Despite rising concerns about the health of the eurozone economy, and its impact on global trade, there is confidence that demand for travel will continue to expand over the next 12 months. While airline passenger traffic continued to increase over recent months compared to a year earlier, the rate of increase has stabilised and continues to expand at a rate of 5-6%. This backdrop suggests that growth in passenger volumes in the coming months will continue, but at a slightly slower pace than was forecast earlier, reflecting uncertainty about global economic growth.

However, fresh fears have been raised about the economic outlook after the US economy lost momentum at the end of last year and the eurozone descended deeper into deflation. Figures from the European statistics office suggest that prices fell 0.6% in January on the previous year, the biggest drop since the depths of recession in 2009, and prompted warnings that radical action by the European Central Bank to begin pumping €1.1tn of extra money into the economy through quantitative easing may have come too late to shore up the eurozone’s flagging recovery. Escalating tensions with Russia and the potential for another flare-up of the euro area debt crisis following the anti-austerity Syriza party’s success in the Greek elections have been cited as key risks to the global economic outlook.

From a travel perspective, some early indicators would suggest that the rate of forward bookings for travel may not be as buoyant as in the same period a year ago, even in relatively stronger economies such as the USA.

With the price of Brent crude down 50% since last August, the benefit to consumers in travel pricing is expected to percolate through airfares during 2015, although in many instances it may well be that prices will stabilise rather than increase.

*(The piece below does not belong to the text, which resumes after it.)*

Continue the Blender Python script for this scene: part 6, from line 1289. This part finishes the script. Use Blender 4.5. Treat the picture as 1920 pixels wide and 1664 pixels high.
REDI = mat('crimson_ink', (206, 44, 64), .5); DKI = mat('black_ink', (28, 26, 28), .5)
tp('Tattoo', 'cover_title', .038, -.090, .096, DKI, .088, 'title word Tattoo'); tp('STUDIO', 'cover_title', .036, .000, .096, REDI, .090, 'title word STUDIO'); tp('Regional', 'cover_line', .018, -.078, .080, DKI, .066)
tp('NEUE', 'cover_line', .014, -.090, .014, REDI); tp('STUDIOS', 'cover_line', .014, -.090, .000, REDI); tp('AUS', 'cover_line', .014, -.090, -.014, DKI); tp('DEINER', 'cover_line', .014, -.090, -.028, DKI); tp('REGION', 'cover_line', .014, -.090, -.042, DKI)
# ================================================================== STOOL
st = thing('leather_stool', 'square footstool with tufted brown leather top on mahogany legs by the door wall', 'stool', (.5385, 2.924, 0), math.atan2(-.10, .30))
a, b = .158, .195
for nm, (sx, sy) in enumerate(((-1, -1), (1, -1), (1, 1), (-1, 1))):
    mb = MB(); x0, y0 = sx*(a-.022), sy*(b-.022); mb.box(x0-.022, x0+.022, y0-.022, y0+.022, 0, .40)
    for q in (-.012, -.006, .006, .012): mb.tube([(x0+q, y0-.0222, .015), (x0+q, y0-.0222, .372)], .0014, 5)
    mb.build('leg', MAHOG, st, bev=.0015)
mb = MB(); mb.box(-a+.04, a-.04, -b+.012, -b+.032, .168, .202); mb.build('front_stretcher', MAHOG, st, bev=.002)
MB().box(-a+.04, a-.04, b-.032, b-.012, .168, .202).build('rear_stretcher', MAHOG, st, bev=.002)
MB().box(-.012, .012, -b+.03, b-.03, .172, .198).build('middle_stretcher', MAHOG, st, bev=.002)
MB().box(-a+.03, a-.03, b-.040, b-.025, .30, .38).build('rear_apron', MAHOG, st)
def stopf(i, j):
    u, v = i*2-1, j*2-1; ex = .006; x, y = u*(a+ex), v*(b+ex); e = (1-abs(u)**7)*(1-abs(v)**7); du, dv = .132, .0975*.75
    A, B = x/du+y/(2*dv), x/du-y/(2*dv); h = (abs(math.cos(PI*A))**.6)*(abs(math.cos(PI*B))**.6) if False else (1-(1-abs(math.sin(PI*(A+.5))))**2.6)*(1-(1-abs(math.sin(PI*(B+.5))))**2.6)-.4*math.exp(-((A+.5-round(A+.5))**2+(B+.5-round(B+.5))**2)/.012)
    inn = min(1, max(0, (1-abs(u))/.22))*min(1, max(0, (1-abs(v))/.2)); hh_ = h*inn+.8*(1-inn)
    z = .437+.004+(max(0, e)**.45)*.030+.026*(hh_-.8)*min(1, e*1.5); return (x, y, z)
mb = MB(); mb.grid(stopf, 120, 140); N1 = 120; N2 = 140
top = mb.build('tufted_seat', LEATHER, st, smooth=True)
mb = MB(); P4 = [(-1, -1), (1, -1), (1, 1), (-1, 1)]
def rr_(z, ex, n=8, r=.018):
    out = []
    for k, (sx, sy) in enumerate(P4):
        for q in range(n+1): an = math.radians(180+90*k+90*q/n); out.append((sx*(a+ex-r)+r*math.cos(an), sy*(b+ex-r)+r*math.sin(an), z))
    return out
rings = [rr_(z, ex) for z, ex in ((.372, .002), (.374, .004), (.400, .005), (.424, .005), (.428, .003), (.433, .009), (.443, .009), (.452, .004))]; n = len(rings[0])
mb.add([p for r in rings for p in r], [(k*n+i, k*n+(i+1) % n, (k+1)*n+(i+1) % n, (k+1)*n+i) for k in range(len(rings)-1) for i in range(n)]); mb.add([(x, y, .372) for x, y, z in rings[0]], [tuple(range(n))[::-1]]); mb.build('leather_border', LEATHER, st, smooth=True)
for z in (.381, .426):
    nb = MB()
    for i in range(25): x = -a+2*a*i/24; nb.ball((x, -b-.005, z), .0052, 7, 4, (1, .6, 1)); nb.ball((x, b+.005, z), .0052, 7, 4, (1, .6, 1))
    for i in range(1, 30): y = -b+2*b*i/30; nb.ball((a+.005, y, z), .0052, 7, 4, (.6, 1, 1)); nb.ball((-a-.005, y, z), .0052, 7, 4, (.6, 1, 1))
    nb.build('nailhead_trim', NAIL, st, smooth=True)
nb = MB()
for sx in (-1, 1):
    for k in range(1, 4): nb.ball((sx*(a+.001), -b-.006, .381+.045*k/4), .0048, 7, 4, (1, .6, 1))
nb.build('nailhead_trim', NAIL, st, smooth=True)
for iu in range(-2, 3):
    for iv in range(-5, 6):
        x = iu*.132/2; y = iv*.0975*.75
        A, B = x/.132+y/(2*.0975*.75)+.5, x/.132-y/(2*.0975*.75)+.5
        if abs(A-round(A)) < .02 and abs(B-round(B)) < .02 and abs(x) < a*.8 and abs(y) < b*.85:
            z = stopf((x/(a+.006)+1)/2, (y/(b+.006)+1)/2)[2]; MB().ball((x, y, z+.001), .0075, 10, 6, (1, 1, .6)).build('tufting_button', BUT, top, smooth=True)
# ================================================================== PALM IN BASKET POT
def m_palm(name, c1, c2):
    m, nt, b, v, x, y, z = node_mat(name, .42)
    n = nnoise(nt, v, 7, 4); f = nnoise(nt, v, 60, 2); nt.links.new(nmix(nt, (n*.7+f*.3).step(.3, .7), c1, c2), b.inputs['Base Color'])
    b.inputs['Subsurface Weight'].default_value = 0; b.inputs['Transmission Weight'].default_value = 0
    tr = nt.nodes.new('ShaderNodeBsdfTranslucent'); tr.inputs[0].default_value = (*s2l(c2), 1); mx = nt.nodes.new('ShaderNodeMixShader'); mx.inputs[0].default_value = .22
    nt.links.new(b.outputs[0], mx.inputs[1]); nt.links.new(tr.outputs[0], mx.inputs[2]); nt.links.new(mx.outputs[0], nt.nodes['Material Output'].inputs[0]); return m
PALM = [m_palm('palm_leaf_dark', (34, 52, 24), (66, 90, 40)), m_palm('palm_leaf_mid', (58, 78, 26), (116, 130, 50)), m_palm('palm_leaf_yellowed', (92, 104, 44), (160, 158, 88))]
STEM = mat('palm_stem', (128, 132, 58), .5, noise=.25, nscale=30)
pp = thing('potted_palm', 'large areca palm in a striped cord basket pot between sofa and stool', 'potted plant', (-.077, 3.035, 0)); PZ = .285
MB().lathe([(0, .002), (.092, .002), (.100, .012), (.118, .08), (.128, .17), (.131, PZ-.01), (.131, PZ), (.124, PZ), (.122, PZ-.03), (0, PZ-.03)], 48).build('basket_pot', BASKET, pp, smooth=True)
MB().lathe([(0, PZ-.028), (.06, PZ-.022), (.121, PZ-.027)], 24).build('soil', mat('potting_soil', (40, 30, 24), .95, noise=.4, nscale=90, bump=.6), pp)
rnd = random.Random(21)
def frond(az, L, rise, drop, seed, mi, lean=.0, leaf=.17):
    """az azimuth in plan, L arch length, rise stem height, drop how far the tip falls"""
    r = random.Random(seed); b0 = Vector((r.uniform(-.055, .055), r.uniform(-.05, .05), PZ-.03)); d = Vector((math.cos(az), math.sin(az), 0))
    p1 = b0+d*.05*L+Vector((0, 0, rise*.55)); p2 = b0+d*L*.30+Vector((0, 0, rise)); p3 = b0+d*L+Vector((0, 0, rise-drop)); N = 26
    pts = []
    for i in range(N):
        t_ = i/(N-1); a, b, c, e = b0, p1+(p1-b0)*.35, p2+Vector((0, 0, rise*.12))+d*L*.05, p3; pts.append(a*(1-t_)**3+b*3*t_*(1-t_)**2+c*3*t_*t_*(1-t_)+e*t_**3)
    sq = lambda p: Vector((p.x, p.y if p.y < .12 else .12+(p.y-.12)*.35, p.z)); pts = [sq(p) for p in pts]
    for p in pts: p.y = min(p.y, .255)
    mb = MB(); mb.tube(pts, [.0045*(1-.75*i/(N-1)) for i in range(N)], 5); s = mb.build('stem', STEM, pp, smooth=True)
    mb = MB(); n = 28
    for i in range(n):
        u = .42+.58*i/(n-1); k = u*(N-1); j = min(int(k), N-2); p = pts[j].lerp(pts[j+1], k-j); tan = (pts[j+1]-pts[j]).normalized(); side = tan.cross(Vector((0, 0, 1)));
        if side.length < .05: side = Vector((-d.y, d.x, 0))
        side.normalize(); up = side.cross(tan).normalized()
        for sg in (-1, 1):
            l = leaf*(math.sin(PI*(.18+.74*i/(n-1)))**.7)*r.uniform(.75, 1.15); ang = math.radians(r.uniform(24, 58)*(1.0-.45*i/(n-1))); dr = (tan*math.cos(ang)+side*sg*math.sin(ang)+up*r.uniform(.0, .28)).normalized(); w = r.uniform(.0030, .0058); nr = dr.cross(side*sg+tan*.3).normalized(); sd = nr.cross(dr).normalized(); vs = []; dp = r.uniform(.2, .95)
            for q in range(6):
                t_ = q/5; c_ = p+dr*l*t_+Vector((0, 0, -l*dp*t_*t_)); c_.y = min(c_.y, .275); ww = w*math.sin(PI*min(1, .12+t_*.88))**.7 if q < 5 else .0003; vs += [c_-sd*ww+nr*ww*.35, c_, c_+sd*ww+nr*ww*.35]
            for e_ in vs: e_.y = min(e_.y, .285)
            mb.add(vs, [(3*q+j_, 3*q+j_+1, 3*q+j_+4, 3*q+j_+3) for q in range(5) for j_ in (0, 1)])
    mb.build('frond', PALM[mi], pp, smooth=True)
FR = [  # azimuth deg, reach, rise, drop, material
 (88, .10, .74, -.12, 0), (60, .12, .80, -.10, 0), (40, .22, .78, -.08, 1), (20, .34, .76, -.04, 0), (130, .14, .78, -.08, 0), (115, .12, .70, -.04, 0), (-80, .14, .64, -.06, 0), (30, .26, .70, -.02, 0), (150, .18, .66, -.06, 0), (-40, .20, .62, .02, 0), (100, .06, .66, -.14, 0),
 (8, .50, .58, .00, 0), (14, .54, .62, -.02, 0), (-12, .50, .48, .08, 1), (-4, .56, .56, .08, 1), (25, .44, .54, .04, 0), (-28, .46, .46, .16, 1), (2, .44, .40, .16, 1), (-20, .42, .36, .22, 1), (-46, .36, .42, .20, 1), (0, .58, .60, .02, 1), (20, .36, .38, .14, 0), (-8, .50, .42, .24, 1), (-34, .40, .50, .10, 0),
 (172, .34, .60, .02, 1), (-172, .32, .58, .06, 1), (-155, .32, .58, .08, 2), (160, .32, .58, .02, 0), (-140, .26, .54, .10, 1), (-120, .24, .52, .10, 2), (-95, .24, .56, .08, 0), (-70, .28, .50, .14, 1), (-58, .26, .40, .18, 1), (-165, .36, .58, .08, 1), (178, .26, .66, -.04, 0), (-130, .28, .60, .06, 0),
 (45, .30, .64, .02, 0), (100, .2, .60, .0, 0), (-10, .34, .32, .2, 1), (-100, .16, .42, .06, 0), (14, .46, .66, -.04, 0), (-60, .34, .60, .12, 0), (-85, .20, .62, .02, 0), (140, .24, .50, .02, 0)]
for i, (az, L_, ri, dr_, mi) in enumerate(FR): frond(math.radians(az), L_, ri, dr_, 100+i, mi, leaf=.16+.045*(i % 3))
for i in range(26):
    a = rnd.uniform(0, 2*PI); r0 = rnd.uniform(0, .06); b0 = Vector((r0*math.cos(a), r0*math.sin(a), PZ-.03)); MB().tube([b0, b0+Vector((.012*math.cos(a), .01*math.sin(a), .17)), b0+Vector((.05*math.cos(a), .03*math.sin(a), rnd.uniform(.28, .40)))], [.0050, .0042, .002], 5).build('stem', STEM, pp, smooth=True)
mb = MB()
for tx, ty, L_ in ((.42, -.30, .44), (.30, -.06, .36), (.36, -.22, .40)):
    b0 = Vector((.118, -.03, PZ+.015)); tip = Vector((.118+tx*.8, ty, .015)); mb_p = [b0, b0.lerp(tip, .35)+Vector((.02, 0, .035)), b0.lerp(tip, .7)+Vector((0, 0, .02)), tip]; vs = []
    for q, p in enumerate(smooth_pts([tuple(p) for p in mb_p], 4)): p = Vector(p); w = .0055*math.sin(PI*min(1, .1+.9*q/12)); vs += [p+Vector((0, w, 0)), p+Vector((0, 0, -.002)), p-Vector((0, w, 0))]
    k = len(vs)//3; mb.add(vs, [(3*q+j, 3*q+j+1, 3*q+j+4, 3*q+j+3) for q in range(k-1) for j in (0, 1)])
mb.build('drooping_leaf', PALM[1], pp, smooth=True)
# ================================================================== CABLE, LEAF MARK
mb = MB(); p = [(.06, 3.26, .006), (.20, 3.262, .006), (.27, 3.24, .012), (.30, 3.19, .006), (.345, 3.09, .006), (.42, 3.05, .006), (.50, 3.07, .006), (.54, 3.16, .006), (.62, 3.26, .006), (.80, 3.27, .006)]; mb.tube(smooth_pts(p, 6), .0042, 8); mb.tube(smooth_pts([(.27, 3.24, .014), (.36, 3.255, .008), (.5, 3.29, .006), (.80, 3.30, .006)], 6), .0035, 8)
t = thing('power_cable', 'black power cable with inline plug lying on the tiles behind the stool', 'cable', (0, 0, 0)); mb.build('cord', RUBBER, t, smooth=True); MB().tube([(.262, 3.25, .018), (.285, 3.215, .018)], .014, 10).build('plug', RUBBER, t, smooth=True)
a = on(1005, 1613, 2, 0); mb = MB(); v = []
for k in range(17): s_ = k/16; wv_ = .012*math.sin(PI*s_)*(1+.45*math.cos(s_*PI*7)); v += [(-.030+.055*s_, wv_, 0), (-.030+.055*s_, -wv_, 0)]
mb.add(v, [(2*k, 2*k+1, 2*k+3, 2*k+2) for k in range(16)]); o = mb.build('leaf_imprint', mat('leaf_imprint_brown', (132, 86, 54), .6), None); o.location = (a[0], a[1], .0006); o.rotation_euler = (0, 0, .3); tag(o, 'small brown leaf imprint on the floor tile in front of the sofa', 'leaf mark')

From an Ireland perspective the weak euro should help boost demand from the top source markets of the UK and the US, while also giving Ireland a competitive price advantage over Britain as a destination for tourists planning on visiting these parts.

Currently the dollar is at a 10 year high against the euro, having appreciated by more than 15% since last spring, while a British visitor is enjoying a 5 year high with the pound sterling buying 10% more in euro than a year ago.